**GIVEN EXERCISE**
Only the lines from the line containing "Write the bpy" through the line containing "COL = scene.collection" should be reproduced, please, with no pictures.

++++ AVAILABLE RECORDS ++++

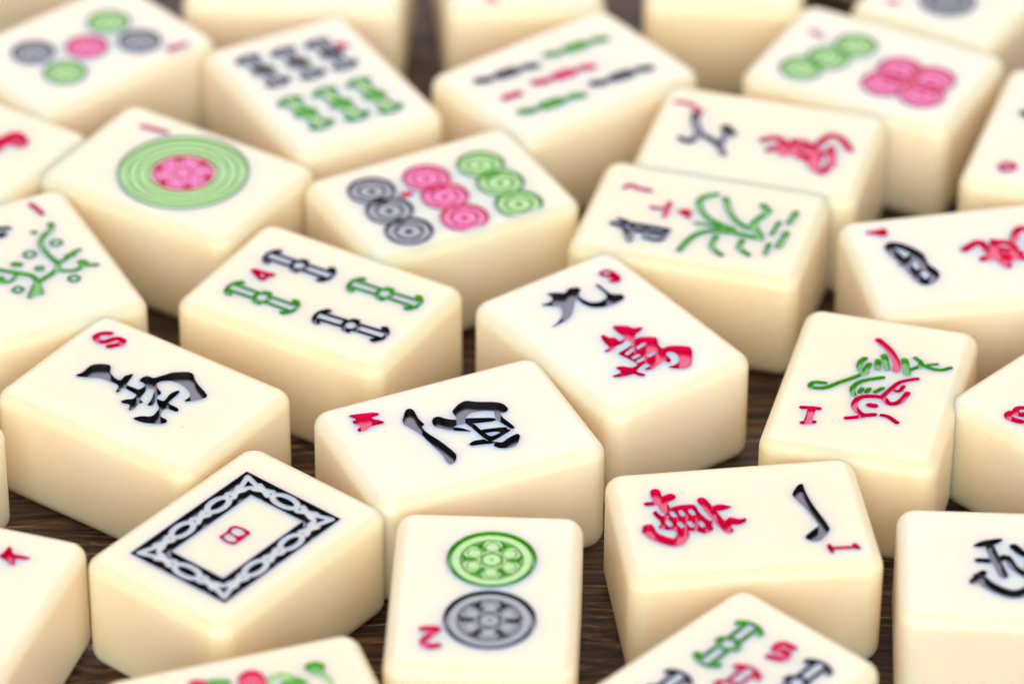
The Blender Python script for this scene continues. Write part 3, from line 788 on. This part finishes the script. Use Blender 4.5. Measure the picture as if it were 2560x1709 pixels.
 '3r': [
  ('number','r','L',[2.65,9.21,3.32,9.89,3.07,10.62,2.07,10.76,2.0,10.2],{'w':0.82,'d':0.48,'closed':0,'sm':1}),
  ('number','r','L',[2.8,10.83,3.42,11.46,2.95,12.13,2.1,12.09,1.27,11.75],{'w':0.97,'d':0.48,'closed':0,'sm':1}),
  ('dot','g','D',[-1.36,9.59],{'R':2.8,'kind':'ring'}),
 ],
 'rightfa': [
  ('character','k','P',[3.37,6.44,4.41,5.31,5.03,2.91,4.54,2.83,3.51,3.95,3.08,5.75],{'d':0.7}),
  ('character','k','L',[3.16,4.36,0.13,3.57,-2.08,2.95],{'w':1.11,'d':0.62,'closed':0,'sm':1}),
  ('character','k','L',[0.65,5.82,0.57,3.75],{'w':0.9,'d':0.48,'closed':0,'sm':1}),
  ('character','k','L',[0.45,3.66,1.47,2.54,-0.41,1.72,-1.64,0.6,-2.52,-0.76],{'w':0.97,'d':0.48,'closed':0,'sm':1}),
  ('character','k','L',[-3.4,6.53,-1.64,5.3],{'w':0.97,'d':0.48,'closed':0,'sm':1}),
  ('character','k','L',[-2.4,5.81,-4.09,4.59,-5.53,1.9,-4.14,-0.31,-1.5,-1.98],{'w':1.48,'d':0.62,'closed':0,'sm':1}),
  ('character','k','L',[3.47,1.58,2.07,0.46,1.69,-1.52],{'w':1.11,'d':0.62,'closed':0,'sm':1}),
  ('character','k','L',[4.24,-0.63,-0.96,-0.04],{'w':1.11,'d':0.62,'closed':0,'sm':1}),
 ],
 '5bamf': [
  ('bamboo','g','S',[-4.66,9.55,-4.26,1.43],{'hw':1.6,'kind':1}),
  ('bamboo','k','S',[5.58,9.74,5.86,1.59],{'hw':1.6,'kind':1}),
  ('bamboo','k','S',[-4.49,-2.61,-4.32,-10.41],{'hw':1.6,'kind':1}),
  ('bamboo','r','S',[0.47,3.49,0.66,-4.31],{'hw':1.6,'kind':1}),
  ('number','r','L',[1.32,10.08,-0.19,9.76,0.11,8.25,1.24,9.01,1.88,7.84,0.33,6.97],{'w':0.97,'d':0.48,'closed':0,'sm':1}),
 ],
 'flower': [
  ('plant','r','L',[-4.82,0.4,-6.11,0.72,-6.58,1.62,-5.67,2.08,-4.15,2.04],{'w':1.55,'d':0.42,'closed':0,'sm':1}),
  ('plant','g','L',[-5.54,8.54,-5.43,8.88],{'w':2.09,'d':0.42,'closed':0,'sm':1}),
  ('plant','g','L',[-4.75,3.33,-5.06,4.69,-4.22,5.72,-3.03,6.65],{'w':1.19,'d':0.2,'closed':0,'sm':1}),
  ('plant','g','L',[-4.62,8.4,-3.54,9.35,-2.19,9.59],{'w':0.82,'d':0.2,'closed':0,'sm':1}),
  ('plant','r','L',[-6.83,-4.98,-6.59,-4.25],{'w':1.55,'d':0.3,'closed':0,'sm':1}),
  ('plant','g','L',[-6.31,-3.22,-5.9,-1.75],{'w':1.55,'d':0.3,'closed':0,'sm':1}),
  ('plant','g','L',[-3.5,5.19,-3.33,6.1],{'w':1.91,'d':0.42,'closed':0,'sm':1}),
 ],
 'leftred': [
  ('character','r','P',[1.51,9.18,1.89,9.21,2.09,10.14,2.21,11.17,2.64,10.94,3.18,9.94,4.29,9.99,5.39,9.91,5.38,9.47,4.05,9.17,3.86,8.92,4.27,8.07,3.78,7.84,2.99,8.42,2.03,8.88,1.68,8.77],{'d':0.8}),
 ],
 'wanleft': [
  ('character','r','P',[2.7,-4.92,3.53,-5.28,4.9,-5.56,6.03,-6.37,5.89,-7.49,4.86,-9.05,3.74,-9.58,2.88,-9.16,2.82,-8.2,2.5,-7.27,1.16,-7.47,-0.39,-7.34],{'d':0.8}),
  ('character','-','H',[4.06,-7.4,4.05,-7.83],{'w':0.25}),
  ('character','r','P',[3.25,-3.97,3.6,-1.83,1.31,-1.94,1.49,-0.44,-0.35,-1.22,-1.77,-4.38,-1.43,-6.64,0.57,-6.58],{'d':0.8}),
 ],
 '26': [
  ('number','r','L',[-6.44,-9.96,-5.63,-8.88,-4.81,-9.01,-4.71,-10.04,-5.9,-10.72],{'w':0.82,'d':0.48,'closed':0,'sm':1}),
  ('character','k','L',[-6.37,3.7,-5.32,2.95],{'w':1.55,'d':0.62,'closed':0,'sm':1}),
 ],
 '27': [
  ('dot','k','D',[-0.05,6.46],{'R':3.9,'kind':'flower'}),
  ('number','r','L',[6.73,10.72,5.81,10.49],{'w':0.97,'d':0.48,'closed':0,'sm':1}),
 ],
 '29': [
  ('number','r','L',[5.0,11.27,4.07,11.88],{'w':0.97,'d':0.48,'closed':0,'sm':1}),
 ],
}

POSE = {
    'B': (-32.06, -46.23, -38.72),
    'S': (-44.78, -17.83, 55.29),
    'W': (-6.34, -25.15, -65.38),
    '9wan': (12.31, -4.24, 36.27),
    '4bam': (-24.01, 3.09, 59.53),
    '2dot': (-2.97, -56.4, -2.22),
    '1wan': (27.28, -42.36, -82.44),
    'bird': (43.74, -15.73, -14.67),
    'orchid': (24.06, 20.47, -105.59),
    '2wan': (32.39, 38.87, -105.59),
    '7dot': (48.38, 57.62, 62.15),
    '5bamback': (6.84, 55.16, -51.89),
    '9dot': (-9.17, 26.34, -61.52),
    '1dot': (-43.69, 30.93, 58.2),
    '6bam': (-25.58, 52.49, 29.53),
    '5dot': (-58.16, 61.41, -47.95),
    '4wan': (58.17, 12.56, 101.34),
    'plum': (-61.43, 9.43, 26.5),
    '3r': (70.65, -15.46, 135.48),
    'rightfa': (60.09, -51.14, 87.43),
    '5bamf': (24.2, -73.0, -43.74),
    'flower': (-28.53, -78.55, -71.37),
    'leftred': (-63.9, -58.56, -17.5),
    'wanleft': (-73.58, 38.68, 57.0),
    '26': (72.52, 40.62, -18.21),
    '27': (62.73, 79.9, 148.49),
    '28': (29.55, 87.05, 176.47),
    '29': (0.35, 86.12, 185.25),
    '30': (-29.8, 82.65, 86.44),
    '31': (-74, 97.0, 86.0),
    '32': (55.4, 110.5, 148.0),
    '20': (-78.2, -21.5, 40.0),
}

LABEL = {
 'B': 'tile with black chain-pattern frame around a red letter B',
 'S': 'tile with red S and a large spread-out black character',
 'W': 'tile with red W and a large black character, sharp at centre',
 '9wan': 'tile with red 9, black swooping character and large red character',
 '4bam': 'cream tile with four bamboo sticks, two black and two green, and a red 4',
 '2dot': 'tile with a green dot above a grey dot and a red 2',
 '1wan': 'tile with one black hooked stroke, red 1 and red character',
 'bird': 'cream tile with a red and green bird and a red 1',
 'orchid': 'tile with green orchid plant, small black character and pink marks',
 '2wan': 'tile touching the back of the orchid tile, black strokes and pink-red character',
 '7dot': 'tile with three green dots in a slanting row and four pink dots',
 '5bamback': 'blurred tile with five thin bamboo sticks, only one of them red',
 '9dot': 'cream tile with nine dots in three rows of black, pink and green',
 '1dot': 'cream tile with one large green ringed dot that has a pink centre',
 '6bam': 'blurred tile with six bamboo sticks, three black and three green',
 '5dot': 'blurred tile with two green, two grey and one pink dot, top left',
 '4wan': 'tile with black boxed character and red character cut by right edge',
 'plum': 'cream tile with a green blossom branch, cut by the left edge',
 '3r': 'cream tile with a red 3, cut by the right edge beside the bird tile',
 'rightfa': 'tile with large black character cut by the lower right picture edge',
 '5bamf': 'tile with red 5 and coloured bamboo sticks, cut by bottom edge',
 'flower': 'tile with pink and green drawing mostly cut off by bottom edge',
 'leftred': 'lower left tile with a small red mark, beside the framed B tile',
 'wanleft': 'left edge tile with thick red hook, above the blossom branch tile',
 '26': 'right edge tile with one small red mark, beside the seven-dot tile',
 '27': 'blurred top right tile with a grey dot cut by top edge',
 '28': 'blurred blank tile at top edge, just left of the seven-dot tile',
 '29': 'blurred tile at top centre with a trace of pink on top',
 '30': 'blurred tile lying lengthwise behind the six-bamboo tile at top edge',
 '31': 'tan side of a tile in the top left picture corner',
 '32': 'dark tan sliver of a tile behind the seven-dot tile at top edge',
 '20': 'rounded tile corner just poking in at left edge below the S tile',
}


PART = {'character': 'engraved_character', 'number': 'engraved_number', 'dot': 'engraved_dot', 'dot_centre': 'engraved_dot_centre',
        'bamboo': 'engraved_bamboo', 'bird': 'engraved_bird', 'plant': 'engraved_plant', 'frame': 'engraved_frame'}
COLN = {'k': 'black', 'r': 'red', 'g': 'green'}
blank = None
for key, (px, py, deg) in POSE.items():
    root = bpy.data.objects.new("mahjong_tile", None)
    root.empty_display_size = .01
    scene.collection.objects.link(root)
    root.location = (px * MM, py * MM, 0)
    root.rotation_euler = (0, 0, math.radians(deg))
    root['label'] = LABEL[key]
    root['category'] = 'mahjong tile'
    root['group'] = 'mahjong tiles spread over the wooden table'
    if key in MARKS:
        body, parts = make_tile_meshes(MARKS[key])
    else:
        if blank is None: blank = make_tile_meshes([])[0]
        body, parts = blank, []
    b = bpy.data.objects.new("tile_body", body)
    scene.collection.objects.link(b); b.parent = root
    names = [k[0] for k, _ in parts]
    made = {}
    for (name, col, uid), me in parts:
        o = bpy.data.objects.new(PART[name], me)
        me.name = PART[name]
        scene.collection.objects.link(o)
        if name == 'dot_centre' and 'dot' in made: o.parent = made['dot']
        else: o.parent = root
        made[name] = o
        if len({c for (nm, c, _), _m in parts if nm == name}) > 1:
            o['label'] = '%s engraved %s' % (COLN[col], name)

++++
++++ AVAILABLE RECORDS ++++

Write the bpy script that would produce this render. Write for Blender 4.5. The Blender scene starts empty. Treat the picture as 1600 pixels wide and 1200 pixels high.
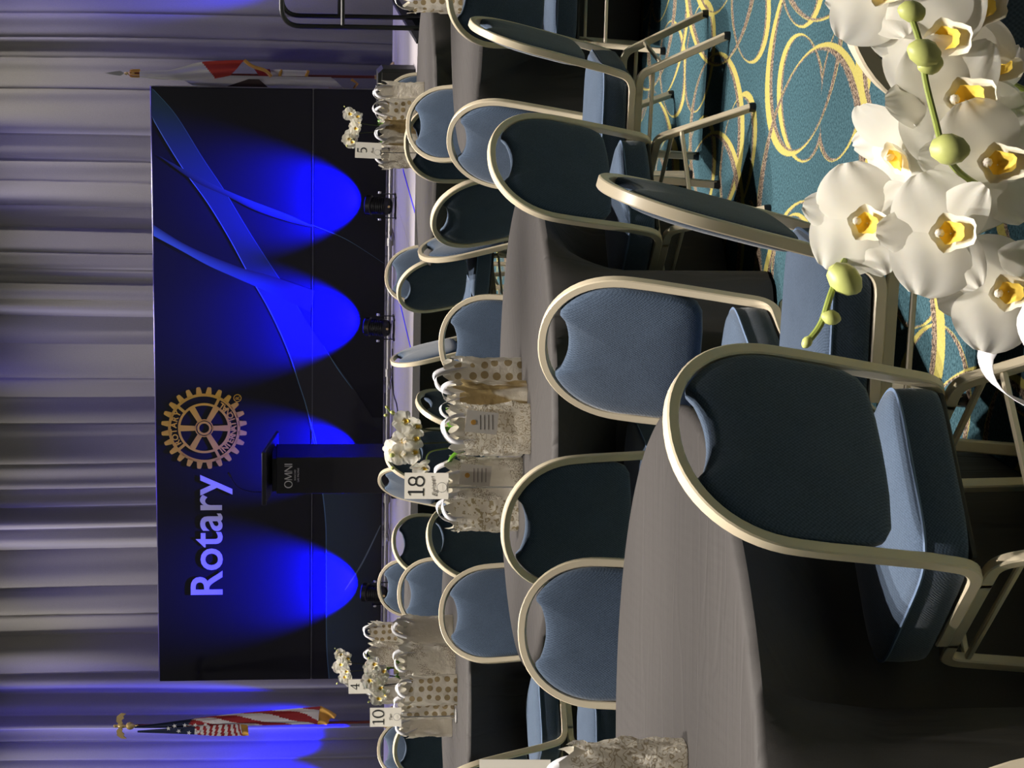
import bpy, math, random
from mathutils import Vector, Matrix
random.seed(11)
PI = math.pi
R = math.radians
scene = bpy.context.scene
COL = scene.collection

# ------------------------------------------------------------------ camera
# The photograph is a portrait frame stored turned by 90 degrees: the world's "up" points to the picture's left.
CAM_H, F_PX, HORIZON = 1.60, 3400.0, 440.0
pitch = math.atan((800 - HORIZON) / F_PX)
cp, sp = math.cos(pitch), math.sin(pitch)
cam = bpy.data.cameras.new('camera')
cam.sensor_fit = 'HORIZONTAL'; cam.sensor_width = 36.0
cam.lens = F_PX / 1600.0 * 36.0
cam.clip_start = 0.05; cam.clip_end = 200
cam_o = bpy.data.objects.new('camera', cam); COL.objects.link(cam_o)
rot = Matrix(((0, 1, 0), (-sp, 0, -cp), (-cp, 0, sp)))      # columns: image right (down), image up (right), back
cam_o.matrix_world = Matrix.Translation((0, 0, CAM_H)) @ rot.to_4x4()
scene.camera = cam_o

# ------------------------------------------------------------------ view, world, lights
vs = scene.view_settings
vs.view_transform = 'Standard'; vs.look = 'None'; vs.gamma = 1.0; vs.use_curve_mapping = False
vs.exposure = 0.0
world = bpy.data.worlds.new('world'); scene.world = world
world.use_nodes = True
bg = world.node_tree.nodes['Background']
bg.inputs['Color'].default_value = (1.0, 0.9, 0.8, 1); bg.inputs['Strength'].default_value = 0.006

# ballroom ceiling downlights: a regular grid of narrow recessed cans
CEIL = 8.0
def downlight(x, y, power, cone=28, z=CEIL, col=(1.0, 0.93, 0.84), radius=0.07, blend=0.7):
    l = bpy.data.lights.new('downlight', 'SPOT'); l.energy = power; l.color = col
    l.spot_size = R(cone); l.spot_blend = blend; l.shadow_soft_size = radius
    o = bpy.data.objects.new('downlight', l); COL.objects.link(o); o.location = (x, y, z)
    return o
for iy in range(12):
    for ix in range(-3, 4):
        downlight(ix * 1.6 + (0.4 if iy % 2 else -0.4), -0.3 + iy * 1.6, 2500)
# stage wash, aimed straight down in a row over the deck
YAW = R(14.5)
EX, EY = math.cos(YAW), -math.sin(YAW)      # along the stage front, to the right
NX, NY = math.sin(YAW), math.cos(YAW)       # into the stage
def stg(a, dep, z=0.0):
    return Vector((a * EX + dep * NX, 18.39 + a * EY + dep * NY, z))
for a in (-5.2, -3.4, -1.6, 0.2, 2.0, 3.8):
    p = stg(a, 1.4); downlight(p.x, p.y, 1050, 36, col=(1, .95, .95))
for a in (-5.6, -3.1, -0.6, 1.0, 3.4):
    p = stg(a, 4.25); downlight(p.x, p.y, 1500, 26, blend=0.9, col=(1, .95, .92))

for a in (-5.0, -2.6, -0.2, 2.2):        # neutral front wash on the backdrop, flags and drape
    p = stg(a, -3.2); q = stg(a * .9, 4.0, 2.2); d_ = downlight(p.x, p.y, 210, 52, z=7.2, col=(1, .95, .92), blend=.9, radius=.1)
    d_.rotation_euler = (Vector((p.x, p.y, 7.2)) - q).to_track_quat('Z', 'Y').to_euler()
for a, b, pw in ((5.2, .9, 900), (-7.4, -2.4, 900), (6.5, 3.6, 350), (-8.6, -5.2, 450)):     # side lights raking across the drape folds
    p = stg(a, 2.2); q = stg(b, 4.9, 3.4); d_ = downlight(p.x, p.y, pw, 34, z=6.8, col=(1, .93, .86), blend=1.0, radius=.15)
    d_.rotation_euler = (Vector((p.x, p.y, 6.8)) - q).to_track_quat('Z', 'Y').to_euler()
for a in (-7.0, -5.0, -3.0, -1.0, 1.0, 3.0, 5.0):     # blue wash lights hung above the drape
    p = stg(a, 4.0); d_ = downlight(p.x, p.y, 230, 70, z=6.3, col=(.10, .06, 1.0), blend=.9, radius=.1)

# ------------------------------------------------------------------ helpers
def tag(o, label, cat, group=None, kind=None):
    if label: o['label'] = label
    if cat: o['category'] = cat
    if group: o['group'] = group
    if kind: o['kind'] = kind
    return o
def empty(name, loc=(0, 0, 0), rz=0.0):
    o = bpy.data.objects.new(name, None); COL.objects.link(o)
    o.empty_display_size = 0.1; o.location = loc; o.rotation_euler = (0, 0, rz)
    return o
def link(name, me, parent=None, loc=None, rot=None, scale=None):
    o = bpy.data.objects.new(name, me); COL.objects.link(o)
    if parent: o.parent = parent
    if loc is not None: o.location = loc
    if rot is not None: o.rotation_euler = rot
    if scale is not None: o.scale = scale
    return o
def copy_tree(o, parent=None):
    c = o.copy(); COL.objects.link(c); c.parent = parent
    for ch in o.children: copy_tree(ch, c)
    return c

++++

**RESULT**
Write the bpy script that would produce this render. Write for Blender 4.5. The Blender scene starts empty. Treat the picture as 1600 pixels wide and 1200 pixels high.
import bpy, math, random
from mathutils import Vector, Matrix
random.seed(11)
PI = math.pi
R = math.radians
scene = bpy.context.scene
COL = scene.collection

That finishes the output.